Three other conferences have one Black coach each: Jay Norvell at Colorado State (Mountain West), Stan Drayton at Temple (American) and Charles Huff at Marshall (Sun Belt).

There are no Black coaches in Conference USA or the handful of other schools without a league affiliation.

The lack of diversity in the FBS ranks led Locksley to form the National Coalition of Minority Football Coaches two years ago. In a recent interview with The Associated Press, he said he’s not discouraged by numbers that show little progress and insisted that more schools are reaching out to his organization in the search for candidates of color, which he expects to eventually pay dividends.

Locksley said he doesn’t favor offering incentives — such as extra scholarships or bigger bowl payouts — to schools that hire minority coaches.

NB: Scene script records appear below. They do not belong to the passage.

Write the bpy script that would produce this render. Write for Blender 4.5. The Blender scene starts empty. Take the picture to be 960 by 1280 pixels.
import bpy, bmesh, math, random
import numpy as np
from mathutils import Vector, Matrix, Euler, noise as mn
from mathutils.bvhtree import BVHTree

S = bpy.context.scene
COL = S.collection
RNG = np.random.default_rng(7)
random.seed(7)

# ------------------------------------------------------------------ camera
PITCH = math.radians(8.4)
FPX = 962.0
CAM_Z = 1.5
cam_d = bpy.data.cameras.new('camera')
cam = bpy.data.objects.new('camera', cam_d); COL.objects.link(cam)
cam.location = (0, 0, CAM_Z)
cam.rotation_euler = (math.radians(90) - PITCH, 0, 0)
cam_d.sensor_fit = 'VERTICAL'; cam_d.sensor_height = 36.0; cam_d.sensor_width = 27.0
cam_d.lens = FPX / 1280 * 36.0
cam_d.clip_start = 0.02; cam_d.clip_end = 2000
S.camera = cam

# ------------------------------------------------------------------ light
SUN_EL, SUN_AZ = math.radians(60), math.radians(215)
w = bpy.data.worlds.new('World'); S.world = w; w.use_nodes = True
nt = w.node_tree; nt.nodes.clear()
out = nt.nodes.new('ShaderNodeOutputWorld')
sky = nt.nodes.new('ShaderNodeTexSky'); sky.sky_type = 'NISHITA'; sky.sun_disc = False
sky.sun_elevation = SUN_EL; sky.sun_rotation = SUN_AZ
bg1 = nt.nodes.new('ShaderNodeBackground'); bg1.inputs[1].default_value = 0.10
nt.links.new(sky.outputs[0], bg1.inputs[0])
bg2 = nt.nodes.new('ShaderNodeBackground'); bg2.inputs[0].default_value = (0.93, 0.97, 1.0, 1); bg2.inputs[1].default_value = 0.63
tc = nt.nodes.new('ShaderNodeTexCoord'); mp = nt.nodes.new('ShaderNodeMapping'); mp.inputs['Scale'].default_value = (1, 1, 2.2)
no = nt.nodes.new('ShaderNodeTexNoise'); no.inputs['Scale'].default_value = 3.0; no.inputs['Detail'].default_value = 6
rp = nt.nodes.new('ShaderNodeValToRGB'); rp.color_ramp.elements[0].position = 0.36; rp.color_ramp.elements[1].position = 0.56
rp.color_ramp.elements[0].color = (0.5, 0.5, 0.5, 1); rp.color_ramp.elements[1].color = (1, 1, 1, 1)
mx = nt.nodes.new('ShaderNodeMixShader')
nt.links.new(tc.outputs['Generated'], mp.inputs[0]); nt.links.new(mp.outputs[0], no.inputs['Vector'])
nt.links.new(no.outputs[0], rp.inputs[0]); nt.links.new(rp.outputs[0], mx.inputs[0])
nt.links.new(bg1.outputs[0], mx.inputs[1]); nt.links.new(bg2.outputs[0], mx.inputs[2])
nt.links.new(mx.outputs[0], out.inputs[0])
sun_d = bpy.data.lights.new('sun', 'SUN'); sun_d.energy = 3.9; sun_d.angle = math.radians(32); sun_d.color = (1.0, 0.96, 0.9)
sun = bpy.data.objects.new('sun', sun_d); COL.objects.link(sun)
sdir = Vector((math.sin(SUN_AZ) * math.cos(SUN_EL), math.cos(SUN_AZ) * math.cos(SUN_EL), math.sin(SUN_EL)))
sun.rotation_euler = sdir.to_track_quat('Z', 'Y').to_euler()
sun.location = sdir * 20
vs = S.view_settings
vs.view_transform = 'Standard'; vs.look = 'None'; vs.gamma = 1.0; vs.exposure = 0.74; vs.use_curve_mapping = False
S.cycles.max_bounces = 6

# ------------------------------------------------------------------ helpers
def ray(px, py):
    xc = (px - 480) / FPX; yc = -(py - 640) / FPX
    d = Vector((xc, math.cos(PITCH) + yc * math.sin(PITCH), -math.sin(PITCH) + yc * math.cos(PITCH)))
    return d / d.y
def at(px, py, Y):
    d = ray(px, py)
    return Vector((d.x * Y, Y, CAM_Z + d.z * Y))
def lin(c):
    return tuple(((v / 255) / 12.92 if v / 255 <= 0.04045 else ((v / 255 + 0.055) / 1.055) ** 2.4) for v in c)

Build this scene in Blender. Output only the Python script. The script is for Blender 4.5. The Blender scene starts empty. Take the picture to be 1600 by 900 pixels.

“That, to me, is kind of working backward,” he said. “The only reason you’re doing it is to gain a reward, whereas it should be in the fabric of the hiring process. We want to make it an even playing field, where these schools are hiring the right guys for the right reasons.”

Sylvester Croom, who in 2004 became the SEC’s first Black head football coach when he took over at Mississippi State, decried the lack of progress. There have been only four other Black head coaches in the SEC since Croom led the way, a glaring lack in a region with a large population of minority groups.

SEC Commissioner Greg Sankey has called out his own members for not having a single Black coach, even though 10 schools have made coaching changes in the last three seasons (and Auburn twice).

“No, there’s definitely not enough progress,” Croom told the AP. “It’s almost 20 years now, and the fact that we still have to have these conversations is disappointing and it’s frustrating.”

There also appears to be remnants of a discriminatory system hindering progress in a region where college football rules: Segregation prevented major Southern schools from recruiting Black players until the 1960s and ’70s.

Virginia, the school where Elliott’s debut season was marred by the tragic shooting deaths of three players, is the only FBS team led by a Black coach in the southeastern U.S. and the states of Texas and Oklahoma.